Het verdient aanbeveling dit wel te doen. Hoewel de wettelijke eisen voor personeelsdossiers geen harde eis stellen aan het (niet) bewaren van functioneringsgesprekken in het dossier, wordt het doorgaans wel functioneel geacht.
Mythe V.
Een verslag van een gehouden functioneringsgesprek wordt tijdens het gesprek opgemaakt en aan het eind ervan ondertekend.
Néé de kwaliteit van functioneringsgesprekken dient voorop te staan, niet de efficiëntie van het werken eraan.
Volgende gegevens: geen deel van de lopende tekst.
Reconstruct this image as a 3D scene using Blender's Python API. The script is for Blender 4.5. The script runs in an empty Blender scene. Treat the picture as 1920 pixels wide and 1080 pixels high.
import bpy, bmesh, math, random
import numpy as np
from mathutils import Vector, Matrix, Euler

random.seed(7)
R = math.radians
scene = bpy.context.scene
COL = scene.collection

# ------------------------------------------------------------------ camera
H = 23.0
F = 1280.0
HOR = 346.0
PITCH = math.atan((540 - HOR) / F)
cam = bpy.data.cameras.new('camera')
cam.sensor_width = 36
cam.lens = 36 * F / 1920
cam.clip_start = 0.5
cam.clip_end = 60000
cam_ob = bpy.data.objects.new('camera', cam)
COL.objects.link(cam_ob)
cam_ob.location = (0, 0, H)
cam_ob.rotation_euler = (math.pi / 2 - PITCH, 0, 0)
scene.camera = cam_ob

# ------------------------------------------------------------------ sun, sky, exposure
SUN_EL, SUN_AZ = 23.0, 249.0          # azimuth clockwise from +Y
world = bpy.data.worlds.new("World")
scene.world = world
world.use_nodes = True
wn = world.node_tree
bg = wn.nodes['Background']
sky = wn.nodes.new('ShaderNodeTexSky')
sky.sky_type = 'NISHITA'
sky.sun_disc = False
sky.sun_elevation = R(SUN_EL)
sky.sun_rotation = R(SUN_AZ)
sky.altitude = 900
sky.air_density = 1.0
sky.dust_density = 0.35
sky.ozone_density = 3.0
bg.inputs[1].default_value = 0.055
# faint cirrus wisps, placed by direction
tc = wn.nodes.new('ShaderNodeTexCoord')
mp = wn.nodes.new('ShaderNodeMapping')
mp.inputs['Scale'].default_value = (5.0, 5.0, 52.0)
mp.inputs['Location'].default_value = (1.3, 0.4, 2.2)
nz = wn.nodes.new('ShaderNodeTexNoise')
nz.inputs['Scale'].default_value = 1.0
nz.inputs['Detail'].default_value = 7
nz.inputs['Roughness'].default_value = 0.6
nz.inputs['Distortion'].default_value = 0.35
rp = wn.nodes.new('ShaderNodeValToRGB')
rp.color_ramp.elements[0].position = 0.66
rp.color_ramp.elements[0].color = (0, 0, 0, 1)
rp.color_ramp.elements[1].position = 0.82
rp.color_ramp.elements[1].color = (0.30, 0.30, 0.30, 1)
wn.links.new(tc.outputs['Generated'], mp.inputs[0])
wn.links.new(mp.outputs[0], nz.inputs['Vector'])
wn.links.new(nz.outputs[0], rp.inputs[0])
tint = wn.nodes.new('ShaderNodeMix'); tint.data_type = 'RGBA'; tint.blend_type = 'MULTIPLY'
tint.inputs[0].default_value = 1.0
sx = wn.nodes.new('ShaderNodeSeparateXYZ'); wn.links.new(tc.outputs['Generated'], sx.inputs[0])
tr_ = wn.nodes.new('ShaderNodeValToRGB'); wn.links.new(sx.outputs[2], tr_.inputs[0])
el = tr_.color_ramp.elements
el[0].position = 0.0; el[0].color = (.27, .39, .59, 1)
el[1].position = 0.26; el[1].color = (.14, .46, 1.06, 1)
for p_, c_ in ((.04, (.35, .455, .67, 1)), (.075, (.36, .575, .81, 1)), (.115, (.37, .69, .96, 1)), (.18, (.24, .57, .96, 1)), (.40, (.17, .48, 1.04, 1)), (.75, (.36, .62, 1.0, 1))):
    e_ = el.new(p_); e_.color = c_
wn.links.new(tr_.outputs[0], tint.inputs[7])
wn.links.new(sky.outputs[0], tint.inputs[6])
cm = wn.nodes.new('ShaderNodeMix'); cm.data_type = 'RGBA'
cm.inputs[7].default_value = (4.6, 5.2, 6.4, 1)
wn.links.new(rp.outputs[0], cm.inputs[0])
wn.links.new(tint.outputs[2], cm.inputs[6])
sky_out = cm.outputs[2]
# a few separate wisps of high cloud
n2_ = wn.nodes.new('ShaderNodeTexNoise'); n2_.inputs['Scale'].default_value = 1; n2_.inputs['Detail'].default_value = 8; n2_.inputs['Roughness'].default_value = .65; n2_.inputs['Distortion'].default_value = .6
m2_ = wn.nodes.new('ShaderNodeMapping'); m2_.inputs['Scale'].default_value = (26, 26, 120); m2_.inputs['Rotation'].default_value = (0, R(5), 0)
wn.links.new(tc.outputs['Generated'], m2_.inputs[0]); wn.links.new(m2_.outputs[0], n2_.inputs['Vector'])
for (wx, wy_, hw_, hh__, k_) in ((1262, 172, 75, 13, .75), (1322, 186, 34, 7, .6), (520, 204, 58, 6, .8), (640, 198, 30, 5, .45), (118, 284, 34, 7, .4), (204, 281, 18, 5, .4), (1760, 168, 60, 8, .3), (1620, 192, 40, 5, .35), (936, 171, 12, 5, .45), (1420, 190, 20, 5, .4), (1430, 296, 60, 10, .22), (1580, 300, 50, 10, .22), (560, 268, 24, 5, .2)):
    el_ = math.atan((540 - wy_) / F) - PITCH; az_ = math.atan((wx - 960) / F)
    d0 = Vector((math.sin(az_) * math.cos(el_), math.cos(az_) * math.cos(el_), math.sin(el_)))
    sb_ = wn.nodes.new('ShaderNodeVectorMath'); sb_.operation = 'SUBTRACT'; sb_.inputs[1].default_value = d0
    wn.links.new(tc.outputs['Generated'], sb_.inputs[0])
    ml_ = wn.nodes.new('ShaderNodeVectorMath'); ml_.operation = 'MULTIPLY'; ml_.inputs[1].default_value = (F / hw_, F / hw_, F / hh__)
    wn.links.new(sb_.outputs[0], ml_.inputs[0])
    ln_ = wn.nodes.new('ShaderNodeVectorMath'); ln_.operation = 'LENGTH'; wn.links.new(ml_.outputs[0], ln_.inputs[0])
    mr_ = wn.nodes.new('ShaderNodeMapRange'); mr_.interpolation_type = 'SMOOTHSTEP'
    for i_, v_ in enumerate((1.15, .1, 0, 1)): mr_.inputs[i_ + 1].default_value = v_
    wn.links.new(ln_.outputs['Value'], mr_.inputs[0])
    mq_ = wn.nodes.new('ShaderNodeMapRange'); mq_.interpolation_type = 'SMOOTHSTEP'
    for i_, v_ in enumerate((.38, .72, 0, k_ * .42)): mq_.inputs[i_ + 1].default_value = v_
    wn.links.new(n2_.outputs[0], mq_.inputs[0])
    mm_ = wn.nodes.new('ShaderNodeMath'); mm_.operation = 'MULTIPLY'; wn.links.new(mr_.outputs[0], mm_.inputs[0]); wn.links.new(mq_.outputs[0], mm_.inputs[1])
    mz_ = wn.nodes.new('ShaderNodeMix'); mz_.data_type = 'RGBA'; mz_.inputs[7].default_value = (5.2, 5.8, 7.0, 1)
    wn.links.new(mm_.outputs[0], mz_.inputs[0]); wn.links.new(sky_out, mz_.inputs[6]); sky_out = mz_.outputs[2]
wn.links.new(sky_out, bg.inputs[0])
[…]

In sommige gevallen kan een dergelijke snelle afwikkeling juist een nadelig uitstralingseffect hebben omdat het niet getuigd van zorg en aandacht. Veel werknemers hebben hier behoefte aan en vinden dit een basisvereiste voor functioneringsgesprekken.
Mythe VI.
Als het functioneringsgesprek is gehouden en het verslag ervan getekend, zit, wat de gespreksronde betreft, de taak van de leidinggevende erop.
Néé als leidinggevende is het verstandig te erkennen dat er ook een nafase bestaat en ernaar te handelen. Dit komt de kwaliteitsbeleving van het functioneringsgesprek ten goede. Het verwaarlozen van nazorg kan onder personeel zelfs het draagvlak voor functioneringsgesprekken ondermijnen.
Mythe VII.
Het verslag van een functioneringsgesprek moet een consensus zijn tussen leidinggevende en zijn werknemer over de behandelde onderwerpen.
Néé afwijkende opvattingen kunnen naast elkaar bestaan en worden opgetekend. Klassieke functioneringsgesprekken hebben nu eenmaal een oriënterend en informatief karakter over het functioneringsvraagstuk. Het wordt sterk afgeraden als leiding te oordelen en werknemers te overtuigen van hun ongelijk.
Mythe VIII.
Het belangrijkst zijn de gespreksverslagen voor de afdeling personeelszaken.
Néé. De verslagen zijn belangrijk voor de leidinggevende, de werknemer en personeelszaken.